### STATED PROBLEM
From the line containing "10, orange_amt=.6, contrast=.65)" through the last line of the data, return those lines exactly as written and nothing more.
# Start of DATA ENTRIES
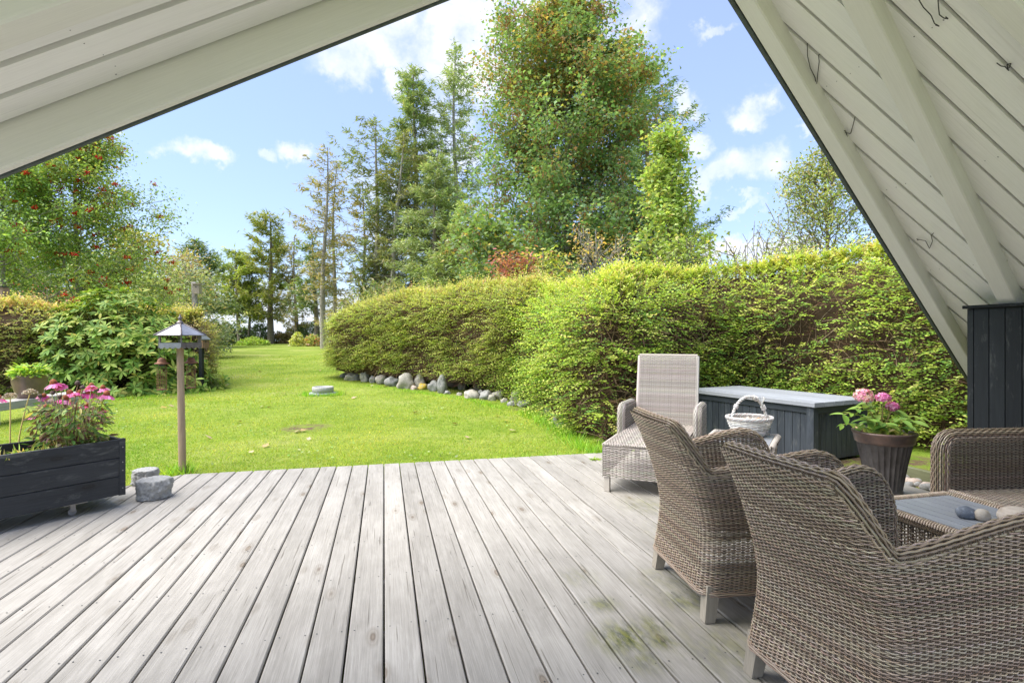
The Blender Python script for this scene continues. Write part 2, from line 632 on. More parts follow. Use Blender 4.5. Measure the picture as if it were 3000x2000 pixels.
M['bark'] = m_plain('bark', (.20, .165, .125), .9, .45, 14, .8, .02)
M['grey_bark'] = m_plain('pale_grey_bark', (.33, .30, .25), .9, .4, 12, .8, .02)
M['granite'] = m_plain('granite', (.70, .69, .65), .85, .45, 60, 1.0, .02, c2=(.44, .435, .40))
M['zinc'] = m_plain('weathered_zinc', (.27, .275, .295), .42, .25, 14, .1, .002, .55)
M['copper'] = m_plain('aged_dark_copper', (.17, .145, .135), .45, .4, 18, .1, .002, .5)
M['rust'] = m_plain('rusty_iron', (.20, .085, .045), .7, .4, 25, .3, .003, .2)
M['wire'] = m_plain('dark_wire', (.03, .03, .03), .5, .2, 10, 0)
M['steel'] = m_plain('zinc_plated_steel', (.30, .29, .28), .45, .15, 10, 0, metal=.8)
M['soil'] = m_plain('soil', (.055, .042, .03), .95, .4, 30, .8, .02)

# ================================================================ SETTING
# ---- lawn: one sheet, rising gently away from the house, falling to the sea behind the trees
CORNER_LAT, DECK_END, DECK_R = -1.787, 5.545, 4.30


def deck_limit(lat):
    return DECK_END - max(0.0, CORNER_LAT - lat) * 1.0


def lawn_mat():
    m, nt, b, N, L = new_mat('mown_grass')
    ge = N('ShaderNodeNewGeometry')
    p = ge.outputs['Position']
    n1 = noise_node(nt, p, .55, 5, .6)
    n2 = noise_node(nt, p, 6.0, 6, .7)
    n3 = noise_node(nt, p, 60.0, 4, .7)
    r1 = ramp(nt, [(.3, (.190, .275, .035)), (.5, (.285, .36, .055)), (.72, (.41, .425, .13))])
    L(n1.outputs['Fac'], r1.inputs['Fac'])
    r2 = ramp(nt, [(.3, (.62, .70, .6)), (.55, (1, 1, 1)), (.8, (1.0, .95, .8))])
    L(n2.outputs['Fac'], r2.inputs['Fac'])
    r3 = ramp(nt, [(.3, (.5, .55, .45)), (.6, (1, 1, 1))])
    L(n3.outputs['Fac'], r3.inputs['Fac'])
    c = mul_rgb(nt, r1.outputs['Color'], r2.outputs['Color'])
    c = mul_rgb(nt, c, r3.outputs['Color'], .8)
    prev = None
    for (px, py, rad, am) in [(895, 1253, .45, 1), (860, 1258, .3, .8), (930, 1249, .28, .9), (1520, 1197, .33, .9), (345, 1165, .7, .6), (520, 1160, .5, .5), (1500, 1195, .3, .6), (2690, 1420, 1.5, 1), (2620, 1400, 1.4, 1), (2760, 1440, 1.4, 1)]:
        g = G(px, py)
        s = N('ShaderNodeVectorMath'); s.operation = 'DISTANCE'
        L(p, s.inputs[0]); s.inputs[1].default_value = g
        mr = N('ShaderNodeMapRange'); mr.interpolation_type = 'SMOOTHSTEP'
        L(s.outputs['Value'], mr.inputs['Value'])
        mr.inputs['From Min'].default_value = rad; mr.inputs['From Max'].default_value = rad * (.25 if rad < 1 else .8)
        mr.inputs['To Max'].default_value = am
        if prev is None:
            prev = mr.outputs[0]
        else:
            q = N('ShaderNodeMath'); q.operation = 'MAXIMUM'
            L(prev, q.inputs[0]); L(mr.outputs[0], q.inputs[1]); prev = q.outputs[0]
    r4 = ramp(nt, [(.42, (0, 0, 0)), (.55, (1, 1, 1))])
    L(n2.outputs['Fac'], r4.inputs['Fac'])
    q = N('ShaderNodeMath'); q.operation = 'MULTIPLY'
    L(prev, q.inputs[0]); L(r4.outputs['Color'], q.inputs[1])
    c = mix_rgb(nt, q.outputs[0], c, (.15, .105, .065))
    L(c, b.inputs['Base Color'])
    b.inputs['Roughness'].default_value = .9
    b.inputs['Specular IOR Level'].default_value = .1
    bump(nt, b, n3.outputs['Fac'], .8, .03)
    return m


def build_ground():
    xs = np.concatenate([np.linspace(-260, -60, 12), np.linspace(-55, -14, 20), np.arange(-13, 9, .3), np.linspace(9, 55, 22), np.linspace(60, 260, 12)])
    ys = np.concatenate([np.linspace(-60, -4, 10), np.arange(-3, 16, .3), np.linspace(16.5, 47, 40), np.linspace(48, 75, 14), [90, 130]])
    V = np.zeros((len(ys), len(xs), 3))
    for j, y in enumerate(ys):
        for i, x in enumerate(xs):
            z = gz(x, y) + .012 * mnoise.noise((x * .5, y * .5, 0)) * min(1, max(0, (y - 5.6) / 3))
            if y > 48:
                z -= 7.2 * min(1, (y - 48) / 22) ** 1.4
            lat, al = x * LV.x + y * LV.y, x * RV.x + y * RV.y
            if lat < DECK_R - .4 and al < deck_limit(lat) - .5 and lat > -9:
                z = -.34
            V[j, i] = (x, y, z)
    n, k = len(ys), len(xs)
    a = (np.arange(n - 1)[:, None] * k + np.arange(k - 1)[None, :]).ravel()
    Fq = np.stack([a, a + 1, a + k + 1, a + k], 1)
    build('lawn', [(V.reshape(-1, 3), Fq)], lawn_mat(), smooth=True, kind='structure')
    m = m_plain('sea_water', (.10, .16, .20), .15, .1, .05, .3, .05)
    build('sea', [(A([(-4000, 60, -5), (4000, 60, -5), (4000, 5000, -5), (-4000, 5000, -5)]), np.array([[0, 1, 2, 3]]))], m, kind='structure')


build_ground()


# ---- grass blades
def blades(X, Y, h, w, cols, lean=.5):
    n = len(X)
    Z = np.array([gz(x, y) for x, y in zip(X, Y)]) - .004
    a = rng.uniform(0, 2 * np.pi, n)
    s = np.stack([np.cos(a), np.sin(a), np.zeros(n)], 1) * (w / 2)[:, None]
    l = rng.normal(size=(n, 2)) * lean
    tip = np.stack([l[:, 0] * h, l[:, 1] * h, h], 1)
    b = np.stack([X, Y, Z], 1)
    V = np.stack([b - s, b + s, b + tip], 1).reshape(-1, 3)
    return V, np.arange(n * 3).reshape(-1, 3), cols


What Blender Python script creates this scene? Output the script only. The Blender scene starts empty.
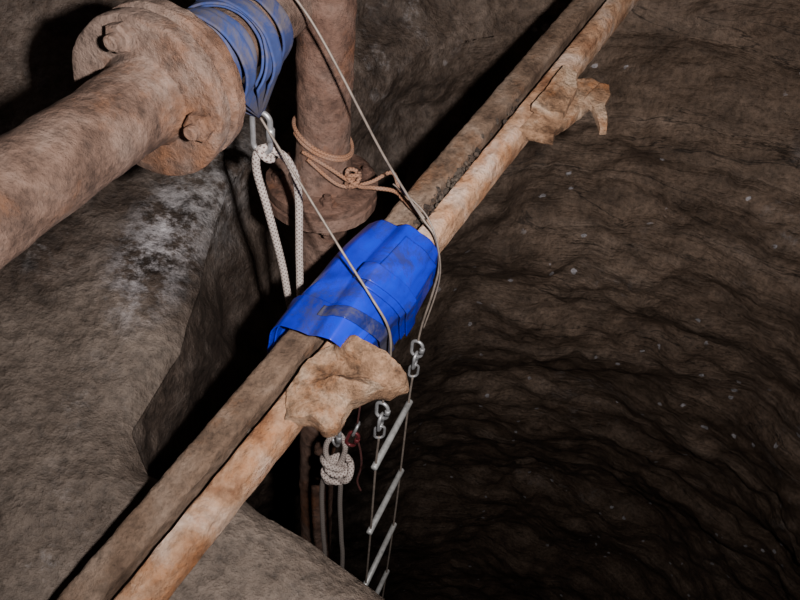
import bpy, math, random
import numpy as np
from mathutils import Vector, Matrix, noise
random.seed(3)
S = bpy.context.scene
V = Vector

# ------------------------------------------------------------------ materials
def newmat(name):
    m = bpy.data.materials.new(name); m.use_nodes = True
    nt = m.node_tree
    b = nt.nodes['Principled BSDF']
    return m, nt, b
def mapping(nt, co, sc=(1,1,1), rot=(0,0,0), loc=(0,0,0)):
    mp = nt.nodes.new('ShaderNodeMapping')
    mp.inputs['Scale'].default_value = sc; mp.inputs['Rotation'].default_value = rot; mp.inputs['Location'].default_value = loc
    nt.links.new(co, mp.inputs['Vector']); return mp.outputs[0]
def noise_n(nt, co, scale, detail=5, rough=.6, vec_scale=None, rot=None, dist=0.0):
    if vec_scale or rot: co = mapping(nt, co, vec_scale or (1,1,1), rot or (0,0,0))
    n = nt.nodes.new('ShaderNodeTexNoise')
    n.inputs['Scale'].default_value = scale; n.inputs['Detail'].default_value = detail
    n.inputs['Roughness'].default_value = rough; n.inputs['Distortion'].default_value = dist
    nt.links.new(co, n.inputs['Vector'])
    return n.outputs['Fac']
def ramp(nt, fac, stops):
    r = nt.nodes.new('ShaderNodeValToRGB')
    e = r.color_ramp.elements
    while len(e) < len(stops): e.new(.5)
    for i, (p, c) in enumerate(stops):
        e[i].position = p
        e[i].color = (c[0], c[1], c[2], 1) if not isinstance(c, (int, float)) else (c, c, c, 1)
    nt.links.new(fac, r.inputs[0]); return r.outputs[0]
def mix(nt, fac, a, b, mode='MIX'):
    m = nt.nodes.new('ShaderNodeMix'); m.data_type = 'RGBA'; m.blend_type = mode
    for s, v in ((m.inputs[0], fac), (m.inputs[6], a), (m.inputs[7], b)):
        if isinstance(v, (int, float)): s.default_value = v
        elif isinstance(v, tuple): s.default_value = (*v, 1)
        else: nt.links.new(v, s)
    return m.outputs[2]
def math_n(nt, op, a, b):
    m = nt.nodes.new('ShaderNodeMath'); m.operation = op
    for s, v in ((m.inputs[0], a), (m.inputs[1], b)):
        if isinstance(v, (int, float)): s.default_value = v
        else: nt.links.new(v, s)
    return m.outputs[0]
def maprange(nt, v, a, b, c=0.0, d=1.0):
    m = nt.nodes.new('ShaderNodeMapRange')
    for i, x in enumerate((a, b, c, d)): m.inputs[i+1].default_value = x
    nt.links.new(v, m.inputs[0]); return m.outputs[0]
def bump(nt, b, h, strength=.5, dist=.01, prev=None):
    n = nt.nodes.new('ShaderNodeBump'); n.inputs['Strength'].default_value = strength
    n.inputs['Distance'].default_value = dist
    nt.links.new(h, n.inputs['Height'])
    if prev: nt.links.new(prev, n.inputs['Normal'])
    nt.links.new(n.outputs[0], b.inputs['Normal']); return n.outputs[0]
def pos(nt):
    return nt.nodes.new('ShaderNodeNewGeometry').outputs['Position']

def rust_mat(name, dark, mid, light, orange, scale=10, rough=.80, bumpd=.0035, orange_amt=.5, contrast=1.0):
    """flaking rust: broad tone changes, orange blooms, scabs and pits"""
    m, nt, b = newmat(name); p = pos(nt)
    a = noise_n(nt, p, scale, 9, .62, dist=.3)
    col = ramp(nt, a, [(.35, dark), (.48, mid), (.62, light)])
    o = ramp(nt, noise_n(nt, mapping(nt, p, loc=(3,1,7)), scale*.8, 7, .7), [(.62-.2*orange_amt, 0), (.76-.2*orange_amt, .9)])
    col = mix(nt, o, col, orange)
    sc = noise_n(nt, mapping(nt, p, loc=(1,9,2)), scale*3.2, 8, .7)
    col = mix(nt, .7*contrast, col, ramp(nt, sc, [(.36, .28), (.50, 1.0)]), 'MULTIPLY')
    f = noise_n(nt, p, scale*10, 4, .7)
    col = mix(nt, .5*contrast, col, ramp(nt, f, [(.34, .4), (.54, 1.15)]), 'MULTIPLY')
    nt.links.new(col, b.inputs['Base Color'])
    b.inputs['Roughness'].default_value = rough
    b.inputs['Specular IOR Level'].default_value = .35
    n = bump(nt, b, f, .9, bumpd); bump(nt, b, sc, 1.0, bumpd*2.4, n)
    return m
M_PIPE = rust_mat('rusty_pipe', (.062,.034,.023), (.150,.092,.068), (.215,.150,.120), (.19,.085,.042), 8, orange_amt=.35, contrast=.9)
M_PIPE2 = rust_mat('rusty_pipe_dark', (.052,.024,.016), (.128,.070,.050), (.185,.118,.092), (.18,.070,.030), 8, orange_amt=.5, contrast=.9)
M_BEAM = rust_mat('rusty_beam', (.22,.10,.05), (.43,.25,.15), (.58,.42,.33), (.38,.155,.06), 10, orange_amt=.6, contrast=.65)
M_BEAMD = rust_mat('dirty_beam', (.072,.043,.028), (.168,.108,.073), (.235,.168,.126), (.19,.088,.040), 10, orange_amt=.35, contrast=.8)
M_LUG = rust_mat('rusty_lug', (.11,.055,.028), (.31,.18,.105), (.45,.315,.22), (.29,.12,.046), 14, orange_amt=.5)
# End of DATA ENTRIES
### ANSWER TO THE EXERCISE
M_BEAM = rust_mat('rusty_beam', (.22,.10,.05), (.43,.25,.15), (.58,.42,.33), (.38,.155,.06), 10, orange_amt=.6, contrast=.65)
M_BEAMD = rust_mat('dirty_beam', (.072,.043,.028), (.168,.108,.073), (.235,.168,.126), (.19,.088,.040), 10, orange_amt=.35, contrast=.8)
M_LUG = rust_mat('rusty_lug', (.11,.055,.028), (.31,.18,.105), (.45,.315,.22), (.29,.12,.046), 14, orange_amt=.5)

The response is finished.